> EXERCISE AIM: Each line containing the word "script" must be collected.
Start MATERIAL FOR THIS EXERCISE
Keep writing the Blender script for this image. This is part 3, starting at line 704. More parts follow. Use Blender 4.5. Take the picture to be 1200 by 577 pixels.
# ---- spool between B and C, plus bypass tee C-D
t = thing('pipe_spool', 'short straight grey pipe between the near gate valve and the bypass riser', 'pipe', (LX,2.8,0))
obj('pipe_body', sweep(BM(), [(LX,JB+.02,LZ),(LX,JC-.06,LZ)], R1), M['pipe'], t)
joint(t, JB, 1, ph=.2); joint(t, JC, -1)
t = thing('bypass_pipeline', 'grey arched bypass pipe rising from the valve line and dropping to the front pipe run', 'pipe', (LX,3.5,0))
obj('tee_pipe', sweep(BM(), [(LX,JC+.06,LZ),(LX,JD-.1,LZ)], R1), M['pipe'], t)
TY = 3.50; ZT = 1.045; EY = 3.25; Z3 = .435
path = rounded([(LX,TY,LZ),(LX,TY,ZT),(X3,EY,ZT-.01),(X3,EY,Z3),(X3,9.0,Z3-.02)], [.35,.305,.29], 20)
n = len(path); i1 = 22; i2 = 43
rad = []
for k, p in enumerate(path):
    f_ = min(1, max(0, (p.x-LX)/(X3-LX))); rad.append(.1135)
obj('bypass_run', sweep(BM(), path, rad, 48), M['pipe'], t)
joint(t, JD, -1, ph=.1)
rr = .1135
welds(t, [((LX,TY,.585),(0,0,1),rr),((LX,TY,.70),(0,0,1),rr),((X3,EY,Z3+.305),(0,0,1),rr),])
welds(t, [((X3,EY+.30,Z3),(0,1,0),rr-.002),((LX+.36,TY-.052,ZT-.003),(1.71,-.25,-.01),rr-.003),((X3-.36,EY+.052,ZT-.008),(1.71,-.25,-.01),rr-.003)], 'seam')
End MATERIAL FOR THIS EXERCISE
Start MATERIAL FOR THIS EXERCISE
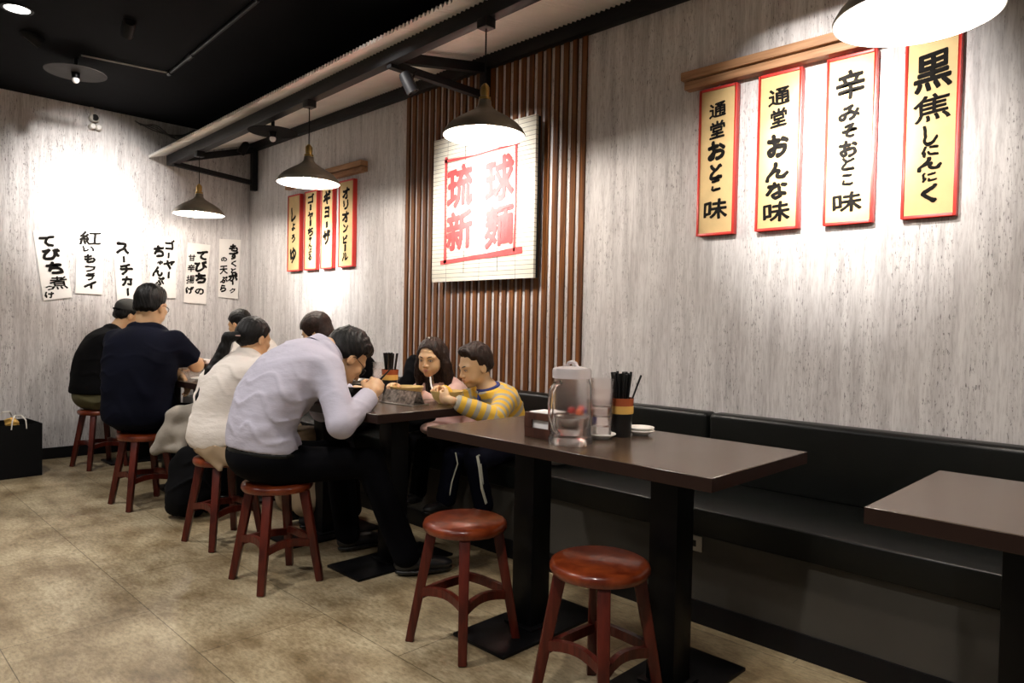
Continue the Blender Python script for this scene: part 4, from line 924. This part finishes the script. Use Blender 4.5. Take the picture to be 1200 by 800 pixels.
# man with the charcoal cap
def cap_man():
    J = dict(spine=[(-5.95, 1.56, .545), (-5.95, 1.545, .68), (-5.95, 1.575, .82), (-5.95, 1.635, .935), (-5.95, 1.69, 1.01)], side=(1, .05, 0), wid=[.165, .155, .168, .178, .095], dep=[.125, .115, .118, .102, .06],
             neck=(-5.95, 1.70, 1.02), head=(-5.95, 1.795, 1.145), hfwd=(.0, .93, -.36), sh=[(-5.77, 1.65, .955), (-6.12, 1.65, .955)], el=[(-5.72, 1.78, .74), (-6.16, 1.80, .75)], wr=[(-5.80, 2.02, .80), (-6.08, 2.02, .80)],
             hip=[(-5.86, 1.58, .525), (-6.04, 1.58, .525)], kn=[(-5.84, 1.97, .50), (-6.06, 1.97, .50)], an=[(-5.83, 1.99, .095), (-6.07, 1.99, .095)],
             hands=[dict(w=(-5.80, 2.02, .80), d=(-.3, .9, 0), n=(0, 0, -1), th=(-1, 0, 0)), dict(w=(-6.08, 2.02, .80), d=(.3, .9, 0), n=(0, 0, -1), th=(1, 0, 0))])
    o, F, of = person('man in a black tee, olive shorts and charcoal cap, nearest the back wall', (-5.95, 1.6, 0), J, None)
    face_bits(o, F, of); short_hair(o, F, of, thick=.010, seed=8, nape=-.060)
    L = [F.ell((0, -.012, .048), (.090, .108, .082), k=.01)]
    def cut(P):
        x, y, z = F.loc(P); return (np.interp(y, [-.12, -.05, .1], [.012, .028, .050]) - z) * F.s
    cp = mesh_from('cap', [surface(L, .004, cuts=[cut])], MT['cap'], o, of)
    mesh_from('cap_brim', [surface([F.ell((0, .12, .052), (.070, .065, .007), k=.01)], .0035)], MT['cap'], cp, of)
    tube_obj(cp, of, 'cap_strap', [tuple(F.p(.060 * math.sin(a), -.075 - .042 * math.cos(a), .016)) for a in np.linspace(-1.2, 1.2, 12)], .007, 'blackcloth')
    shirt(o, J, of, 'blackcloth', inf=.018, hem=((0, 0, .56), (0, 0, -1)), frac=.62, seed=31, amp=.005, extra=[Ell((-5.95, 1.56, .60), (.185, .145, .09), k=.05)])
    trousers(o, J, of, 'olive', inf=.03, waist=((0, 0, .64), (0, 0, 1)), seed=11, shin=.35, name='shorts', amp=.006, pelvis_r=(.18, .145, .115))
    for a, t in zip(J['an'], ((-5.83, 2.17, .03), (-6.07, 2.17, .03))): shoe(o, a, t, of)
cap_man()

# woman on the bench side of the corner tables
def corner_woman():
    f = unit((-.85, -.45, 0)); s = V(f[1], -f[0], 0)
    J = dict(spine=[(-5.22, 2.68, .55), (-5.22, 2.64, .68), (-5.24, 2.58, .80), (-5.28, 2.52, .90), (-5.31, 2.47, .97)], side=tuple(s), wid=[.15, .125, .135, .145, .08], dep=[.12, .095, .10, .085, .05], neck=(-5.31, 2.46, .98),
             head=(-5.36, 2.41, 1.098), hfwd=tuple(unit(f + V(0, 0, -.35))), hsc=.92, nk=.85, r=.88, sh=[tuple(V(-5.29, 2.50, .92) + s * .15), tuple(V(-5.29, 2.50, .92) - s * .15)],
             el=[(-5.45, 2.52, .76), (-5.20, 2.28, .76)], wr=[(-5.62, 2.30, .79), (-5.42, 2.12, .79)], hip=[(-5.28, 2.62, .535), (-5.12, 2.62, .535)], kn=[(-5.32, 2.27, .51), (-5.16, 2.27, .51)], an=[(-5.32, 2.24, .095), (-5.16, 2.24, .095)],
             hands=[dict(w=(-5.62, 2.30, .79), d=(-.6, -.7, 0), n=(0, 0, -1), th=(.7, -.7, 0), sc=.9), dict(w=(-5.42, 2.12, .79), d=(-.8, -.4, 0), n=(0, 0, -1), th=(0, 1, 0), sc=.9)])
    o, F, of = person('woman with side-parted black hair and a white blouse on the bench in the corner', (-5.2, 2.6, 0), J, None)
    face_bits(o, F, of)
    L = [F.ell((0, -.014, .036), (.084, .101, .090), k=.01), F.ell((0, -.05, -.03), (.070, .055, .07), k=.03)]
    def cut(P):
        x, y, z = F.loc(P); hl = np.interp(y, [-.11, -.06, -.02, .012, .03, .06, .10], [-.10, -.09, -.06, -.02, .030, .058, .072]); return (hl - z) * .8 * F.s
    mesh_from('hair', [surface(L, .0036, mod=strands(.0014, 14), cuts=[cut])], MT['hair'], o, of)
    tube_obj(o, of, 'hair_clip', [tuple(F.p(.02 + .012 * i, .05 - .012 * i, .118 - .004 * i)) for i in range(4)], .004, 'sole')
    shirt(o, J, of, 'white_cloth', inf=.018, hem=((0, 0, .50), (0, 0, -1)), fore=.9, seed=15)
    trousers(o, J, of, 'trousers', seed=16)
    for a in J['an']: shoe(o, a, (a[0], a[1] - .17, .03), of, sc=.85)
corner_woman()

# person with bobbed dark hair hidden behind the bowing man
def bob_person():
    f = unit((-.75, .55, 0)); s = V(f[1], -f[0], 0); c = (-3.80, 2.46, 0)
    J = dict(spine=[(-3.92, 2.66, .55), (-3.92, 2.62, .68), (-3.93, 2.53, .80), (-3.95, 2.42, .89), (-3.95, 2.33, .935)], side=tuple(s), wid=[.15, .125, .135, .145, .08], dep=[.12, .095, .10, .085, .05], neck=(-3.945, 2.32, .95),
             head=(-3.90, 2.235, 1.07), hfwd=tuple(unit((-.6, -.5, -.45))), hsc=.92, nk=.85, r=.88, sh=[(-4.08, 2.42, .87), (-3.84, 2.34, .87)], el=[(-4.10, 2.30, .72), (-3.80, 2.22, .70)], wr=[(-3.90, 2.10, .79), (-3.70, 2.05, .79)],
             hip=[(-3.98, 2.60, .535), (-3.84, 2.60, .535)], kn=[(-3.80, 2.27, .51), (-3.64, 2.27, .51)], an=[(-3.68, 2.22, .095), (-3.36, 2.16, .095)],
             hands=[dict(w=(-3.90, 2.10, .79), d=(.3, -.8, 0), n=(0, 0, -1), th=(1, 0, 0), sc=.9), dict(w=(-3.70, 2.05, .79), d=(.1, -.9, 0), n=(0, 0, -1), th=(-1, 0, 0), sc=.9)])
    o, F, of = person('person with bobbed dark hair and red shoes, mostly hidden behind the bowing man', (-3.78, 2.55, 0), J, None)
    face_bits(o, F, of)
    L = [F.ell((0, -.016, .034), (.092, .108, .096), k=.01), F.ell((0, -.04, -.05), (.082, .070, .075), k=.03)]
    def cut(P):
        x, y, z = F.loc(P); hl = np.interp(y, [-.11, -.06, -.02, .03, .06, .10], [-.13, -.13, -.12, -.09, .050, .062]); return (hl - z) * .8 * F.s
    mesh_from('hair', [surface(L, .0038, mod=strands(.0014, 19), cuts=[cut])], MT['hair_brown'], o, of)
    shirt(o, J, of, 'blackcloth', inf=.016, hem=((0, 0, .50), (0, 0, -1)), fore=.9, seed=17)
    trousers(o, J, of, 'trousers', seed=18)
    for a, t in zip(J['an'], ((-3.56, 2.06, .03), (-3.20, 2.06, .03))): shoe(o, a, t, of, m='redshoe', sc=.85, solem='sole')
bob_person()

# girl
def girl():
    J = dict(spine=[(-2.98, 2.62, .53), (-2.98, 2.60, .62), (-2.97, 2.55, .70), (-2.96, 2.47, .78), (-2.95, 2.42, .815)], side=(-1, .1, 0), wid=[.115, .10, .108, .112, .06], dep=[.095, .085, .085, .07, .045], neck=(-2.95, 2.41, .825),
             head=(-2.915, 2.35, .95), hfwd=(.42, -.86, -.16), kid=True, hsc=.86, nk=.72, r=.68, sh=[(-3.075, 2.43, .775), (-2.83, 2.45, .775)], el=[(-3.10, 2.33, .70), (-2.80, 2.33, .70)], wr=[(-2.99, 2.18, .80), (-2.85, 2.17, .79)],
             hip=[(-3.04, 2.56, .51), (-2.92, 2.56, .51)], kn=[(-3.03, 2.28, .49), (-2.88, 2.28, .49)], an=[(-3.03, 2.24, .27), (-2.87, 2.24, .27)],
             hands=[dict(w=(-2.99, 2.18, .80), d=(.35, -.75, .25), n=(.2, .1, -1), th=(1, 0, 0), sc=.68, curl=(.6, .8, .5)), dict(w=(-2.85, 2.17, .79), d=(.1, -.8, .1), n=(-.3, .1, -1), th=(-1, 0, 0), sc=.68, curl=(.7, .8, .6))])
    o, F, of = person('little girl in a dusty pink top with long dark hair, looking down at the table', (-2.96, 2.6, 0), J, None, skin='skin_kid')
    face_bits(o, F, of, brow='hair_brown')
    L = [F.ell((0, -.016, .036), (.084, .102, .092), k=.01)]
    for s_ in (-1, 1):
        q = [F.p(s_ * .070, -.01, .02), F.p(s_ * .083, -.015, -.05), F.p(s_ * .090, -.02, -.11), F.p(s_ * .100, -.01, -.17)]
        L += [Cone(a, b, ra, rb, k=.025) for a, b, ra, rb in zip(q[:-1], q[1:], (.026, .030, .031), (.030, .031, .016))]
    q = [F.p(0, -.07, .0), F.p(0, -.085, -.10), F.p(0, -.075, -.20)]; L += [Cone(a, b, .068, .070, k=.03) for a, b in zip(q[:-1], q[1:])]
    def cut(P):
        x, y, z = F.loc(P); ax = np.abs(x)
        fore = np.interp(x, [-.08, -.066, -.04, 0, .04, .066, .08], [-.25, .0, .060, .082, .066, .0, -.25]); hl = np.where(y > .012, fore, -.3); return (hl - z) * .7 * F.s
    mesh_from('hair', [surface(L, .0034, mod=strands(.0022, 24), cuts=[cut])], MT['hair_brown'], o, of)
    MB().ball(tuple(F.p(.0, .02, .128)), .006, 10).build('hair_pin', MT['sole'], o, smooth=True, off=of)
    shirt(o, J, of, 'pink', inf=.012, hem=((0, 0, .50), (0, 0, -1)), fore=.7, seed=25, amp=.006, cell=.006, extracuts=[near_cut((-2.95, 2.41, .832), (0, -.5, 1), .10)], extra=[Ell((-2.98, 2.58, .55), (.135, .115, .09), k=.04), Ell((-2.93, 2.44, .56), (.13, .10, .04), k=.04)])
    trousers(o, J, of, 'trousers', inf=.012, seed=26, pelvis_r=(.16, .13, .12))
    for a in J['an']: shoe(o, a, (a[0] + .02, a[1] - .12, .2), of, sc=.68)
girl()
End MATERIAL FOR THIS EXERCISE
> ANSWER TO THIS EXERCISE:
Keep writing the Blender script for this image. This is part 3, starting at line 704. More parts follow. Use Blender 4.5. Take the picture to be 1200 by 577 pixels.
Continue the Blender Python script for this scene: part 4, from line 924. This part finishes the script. Use Blender 4.5. Take the picture to be 1200 by 800 pixels.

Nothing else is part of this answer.